Buying gold appeals most when everything else fails to hold value...
SO YOU GET BACK after Labor Day as summer ends, and what do you find...?
Deposit accounts are still paying zero, the stock-market's trading way above its average price-earnings ratio, housing could have another 15% to fall before finding rock bottom, and central bankers would be drowning in ink if they didn't use photons to create money instead.
Little wonder a small but growing number of private investors want out.
"With this current crisis, and all the money that's being printed, gold looks a sensible thing, more stable than currencies," said one BullionVault user in a call on Tuesday. It's a hedge against holding cash..."
"For now, I'm as sure as I can be [in gold] that my money is safe," said another. "The stock-market rally looks like fool's gold to me. There's no real value being created. I don't believe cash will be useful either. We're printing more money than the Weimar Republic, and that's got to have an impact at some point."
Buying Gold appeals most when everything else fails to hold value. Hence the panic of late 2008...a flood of new money into coins and small bars that pushed premiums so high, buyers need a 10% move just to break even as we explained to CNBC this morning.
Getting in before that failure strikes, in contrast, soon looks a smart move in hindsight. Your risk is buying the top, and forecasting a panic ahead that never shows up.
"Mr.Bernanke is the greatest money-printer in history," said Asia-based Swiss investment advisor and manager Marc Faber in a webcast for US Global Investors on Wednesday.
Noting the huge leap in US cash and cash-savings relative to the current value of stocks - as in the chart above - "All that money has to go somewhere," he said. And yes, it may well go into stocks; the German hyperinflation of 1919-23 saw Berlin equities rise more than 340,000 times over.
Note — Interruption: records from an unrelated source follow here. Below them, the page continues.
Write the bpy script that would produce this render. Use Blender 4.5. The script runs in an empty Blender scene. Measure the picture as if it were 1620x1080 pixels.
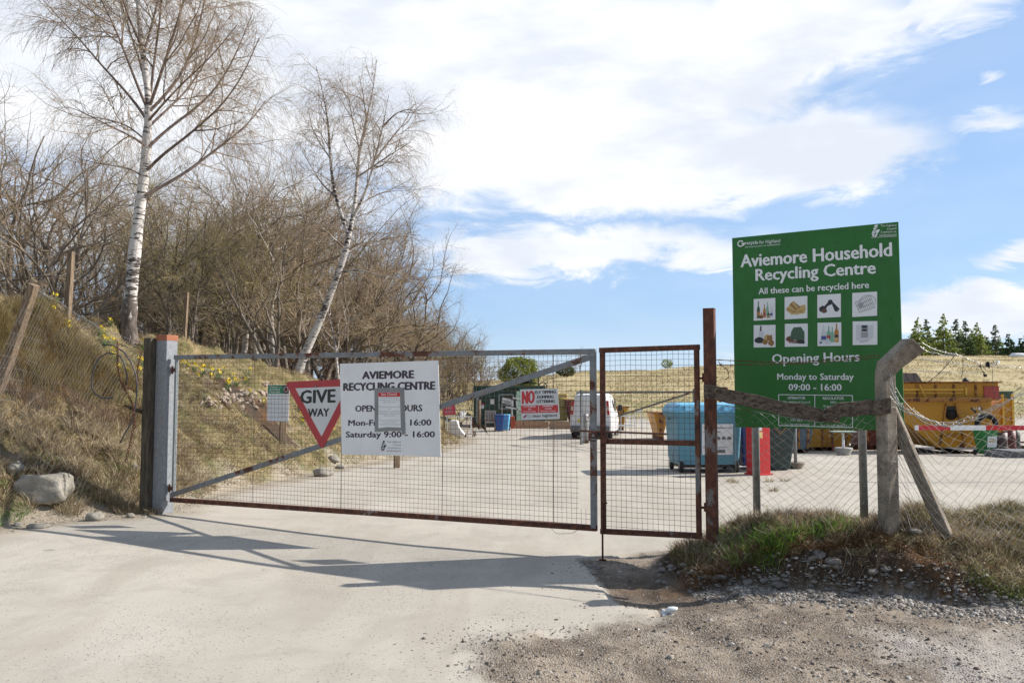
import bpy, math, random
import numpy as np
from math import radians, sin, cos, pi, tan, atan2, sqrt
random.seed(7)
rng = np.random.default_rng(11)
sc = bpy.context.scene
col = sc.collection

# ---------------------------------------------------------------- camera
F = 1300.0                       # focal length in photo pixels (1620 wide)
PITCH = math.atan(80 / F)
EYE = 1.6
cam_d = bpy.data.cameras.new('camera')
cam_d.sensor_width = 36.0
cam_d.lens = F / 1620 * 36.0
cam_d.clip_start = 0.05
cam_d.clip_end = 6000
cam = bpy.data.objects.new('camera', cam_d)
cam.location = (0, 0, EYE)
cam.rotation_euler = (radians(90) + PITCH, 0, 0)
col.objects.link(cam)
sc.camera = cam

# ---------------------------------------------------------------- light
SUN = np.array([1.35, 0.30, 1.0]); SUN = SUN / np.linalg.norm(SUN)
SUN_EL = math.asin(SUN[2])
SUN_AZ = atan2(SUN[0], SUN[1])
sc.view_settings.view_transform = 'Standard'
sc.view_settings.look = 'None'
sc.view_settings.gamma = 1
sc.view_settings.exposure = 0.58
sl = bpy.data.lights.new('sun', 'SUN')
sl.energy = 5.0
sl.angle = radians(0.5)
sl.color = (1.0, 0.945, 0.865)
so = bpy.data.objects.new('sun', sl)
so.rotation_euler = (0, 0, 0)
import mathutils
so.rotation_euler = mathutils.Vector((-SUN[0], -SUN[1], -SUN[2])).to_track_quat('-Z', 'Y').to_euler()
so.location = (30, 6, 40)
col.objects.link(so)

def ray(px, py):
    a = (px - 810) / F; b = (540 - py) / F
    return np.array([a, cos(PITCH) - b * sin(PITCH), sin(PITCH) + b * cos(PITCH)])
def at(px, py, Y):
    d = ray(px, py); t = Y / d[1]
    return np.array([0, 0, EYE]) + d * t
def onz(px, py, z=0.0):
    d = ray(px, py); t = (z - EYE) / d[2]
    return np.array([0, 0, EYE]) + d * t
def azel(px, py):
    d = ray(px, py); d = d / np.linalg.norm(d)
    return atan2(d[0], d[1]), math.asin(d[2])

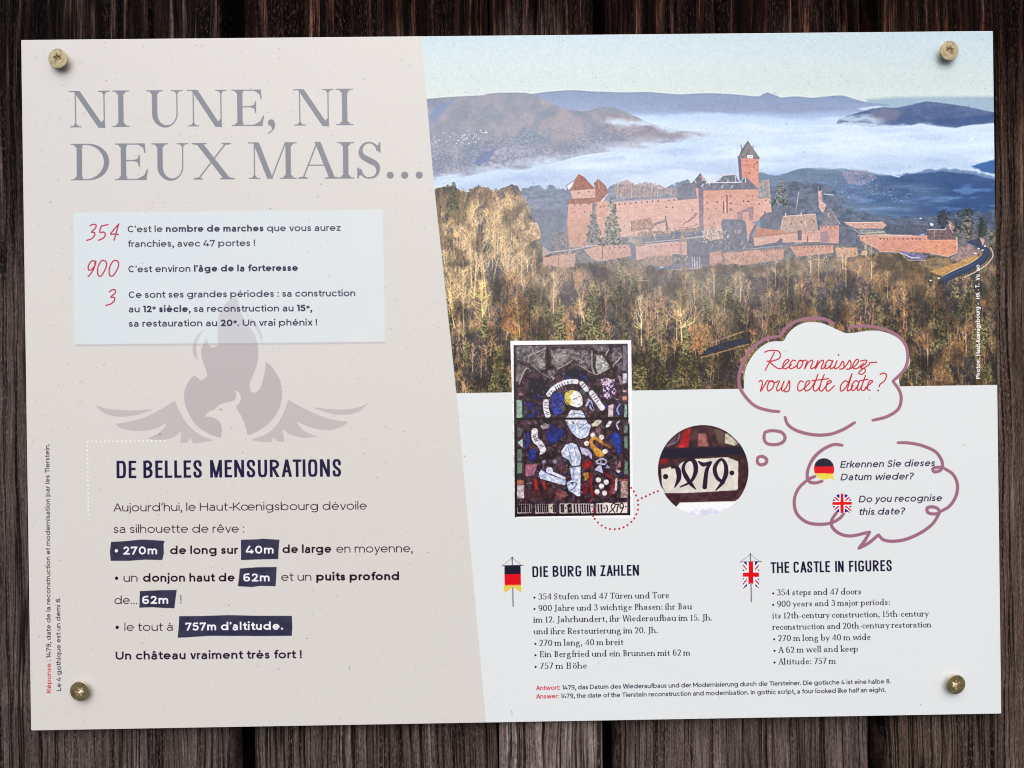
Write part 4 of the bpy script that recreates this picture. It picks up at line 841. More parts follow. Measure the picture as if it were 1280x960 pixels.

Armageddon aside, however, even Jim Cramer knows that stock-markets bulls get slaughtered by inflation sooner or later. But what he might not notice - unlike foreign investors - is the real loss of purchasing even a rising stock-market can deliver when the currency craters. And this decade's bull market in gold, rather than simply signalling a decline in the Dollar, has in fact come against all currencies...rising three-fold and more versus the world's major moneys.
So far, investors still remain underweight for anything like a true "crisis" peak, meantime. Bullion and coin were reckoned (by the World Gold Council) to be around 0.7% of world financial assets at the end of last year. That ratio stood nearer 5% in the late 1960s. It reached 20% and more in the early 1930s and '80s.
Put another way, "Is gold still in a bull market?" as John Hathaway of Tocqueville Asset Management asked in October '08...back when the price of bullion had dropped 15% from its Bear Stearns peak...but hadn't found its floor, a further 23% lower still by month's end.
"The question seems absurd," Hathaway answered himself. "It is tantamount to saying that paper currencies have bottomed out and that the coast is now clear for financial assets."